XMPP (a.k.a. Jabber) is the future for cloud services

101.pngI read this post on the Jive Software blog titled “XMPP (a.k.a. Jabber) is the future for cloud services”. A lot of the technical stuff goes a bit beyond me so this summary on Read/Write Web by Marshall Kirkpatrick was pretty handy. As I understand the whole idea, XMPP (also known as Jabber), the protocol that powers Google Talk and a couple other IM apps/services may be better suited to many new media services and applications than the protocol that is so dominant on the Web at the moment, HTTP. The important aspect of XMPP is that it enables a two way communication process rather than the one way flow that we see with HTTP (ok, I know that isn’t strictly correct but this is how I think about it) so instead of you initiating contact with a Web service using your browser by clicking a link or something like that (HTTP), a Web service can contact your machine first, let it know there are updates and initiate an update process (XMPP). Maybe a better way to explain it is like this:

  • When you want to update a page in your browser you need to click “refresh”. You initiate the process of communicating with the web server the page is on and request the updated page data; and
  • When you use an XMPP IM client like Google Talk, for example, the IM server will contact your Google Talk app and send it updates without you having to do anything. This process is more efficient than constant polling the server to check for updates.

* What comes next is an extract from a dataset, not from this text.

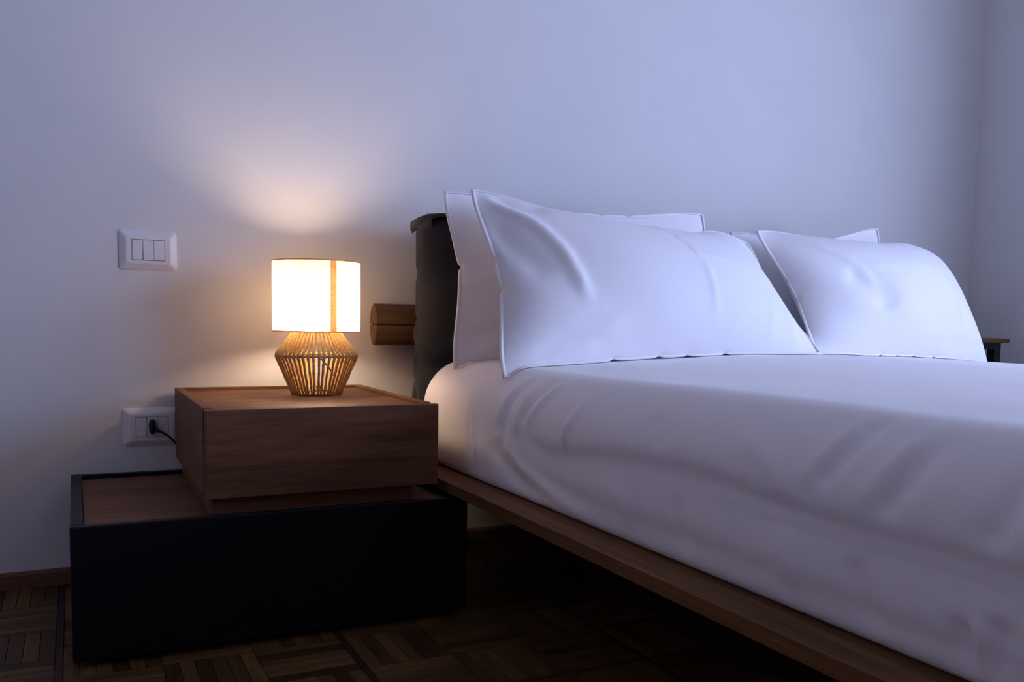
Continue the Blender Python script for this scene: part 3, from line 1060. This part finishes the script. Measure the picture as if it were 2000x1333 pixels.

XMPP opens up possibilities for people wanting to develop services and apps that spontaneously update as and when updates are available rather than constant polling a server for updates. The one application of this that appeals to me is my feedreader. Your feedreader polls the various feeds you subscribe to for updates on a schedule and downloads new feed items when they are available. Imagine what happens if your feedreader runs on XMPP:

Ask yourself what a decentralized, open source infrastructure for real time communication could offer. A lot. As an RSS-head, I’d love to see XMPP let my various RSS clients do more faster and get bogged down in fewer unnecessary activities. RSS is all about speed for me but clients can only do so much so often when they have to pester someone else’s server every time they want to check for new information. Those delays can be of real consequence.

Receiving your feeds as and when they are published may not be a priority for you but this is a pretty good illustration of some of the possibilities. It is also pretty interesting that Google’s Android Mobile OS incorporates XMPP, at the very least because I can certainly see how XMPP could be a great protocol for widespread mobile applications, particularly where those mobile devices are constantly using a cellular connection or wifi.

I doubt very much that this is the end of HTTP but rather it could be the expansion of a generation of apps and services running on this dynamic protocol. It is probably the sort of development that could once again fuel speculation that IM (or the likes of IM) could overtake email as our dominant means of communicating across the Internet. Not sure about that but it is an intriguing possibility although I am not sure that an email replacement that shortens the already pretty quick delivery times of our messages is a good thing. It is bad enough that email creates an expectation of much faster responses to messages we receive (so much so that productivity gurus recommend you only check your email every couple hours or so to maintain some semblance of meaningful productivity) but if we start exchanging data between people using XMPP-based solutions that expectation becomes more unmanageable.

Where XMPP will probably be a tremendous benefit will be for machine to machine communications, the kind of services that are not immediately apparent to us humans and perhaps even running behind the scenes. IM is in your face, you see the updates coming in and either have to respond to watch messages pile up to be dealt with later. The feedreader example may be a good application for XMPP not because of the immediacy of the updates but because it could mean that my less powerful device can pick up updates automatically and on the fly using a more efficient update process. I can imagine that waiting for a mobile device to scan through hundreds of feeds could take time to update whereas a feedreader running on XMPP is almost always up to date so I can grab my device and run instead of waiting a couple minutes for an up to date sync.

Of course there are probably dozens of more useful applications of XMPP that haven’t even occurred to me that we could see rolling out.